Can't argue with your logic: don't use it ==> get rid of it.
However, if you are looking for reasons to keep it, they are, roughly in order:
1. They WILL be severely restricted, as to ownership, but likely with a grandfather clause, at the federal level, within 10-20 years, due to Florida, Texas and other places turning blue (i.e. anti-civil-rights), thus swinging the national pendulum back to tyranny ...thus the upshot is they will increase in value, so they are a true investment of sorts. [Note that to the extent that one can predict whether or not a grandfather clause will be present when the ban(s) come, it would be important to so attempt to predict, because: (a) if there is no GF clause, then these are terrible investments as they will be worth nothing, but (b) if there IS a GF clause, the polar opposite end of the spectrum applies, as to value - they will greatly increase in value. Also note that the most recent ban at the state level - Florida - following gun-hating hysteria did NOT contain any GF clause as to that ban on bump fire stocks and binary triggers - meaning not only are instant felons created, these are worth much much less, and worth $0 on the legal market *in that state* (maybe they can move them out of state to sell them?) ].

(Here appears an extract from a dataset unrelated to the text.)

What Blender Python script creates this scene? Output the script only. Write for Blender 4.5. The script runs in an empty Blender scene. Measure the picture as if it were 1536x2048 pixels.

2. Do you have any plans to increase the frequency at which you will take noobs to the range? If so, they are one of the guns newbies will enjoy on about the 3rd range trip (always stick to .22lr only the first trip, and rimfires generally on the 2nd trip, IMO).
3. To bolster the argument that they are "in common use" under Heller, as but one person in the statistical landscape, thus bolstering their constitutional protection argument, thus helping prevent or at least helping to slow down their (likely inevitable) banning?
4. WROL scenario - well, yes, it WILL happen, but the chances of it happening in YOUR lifetime, where YOU live, such that YOU will actually be a firefight where a semi-auto will actually be the difference between life and death, are nearly nil. So this is very weak - essentially a non-reason, but there it is.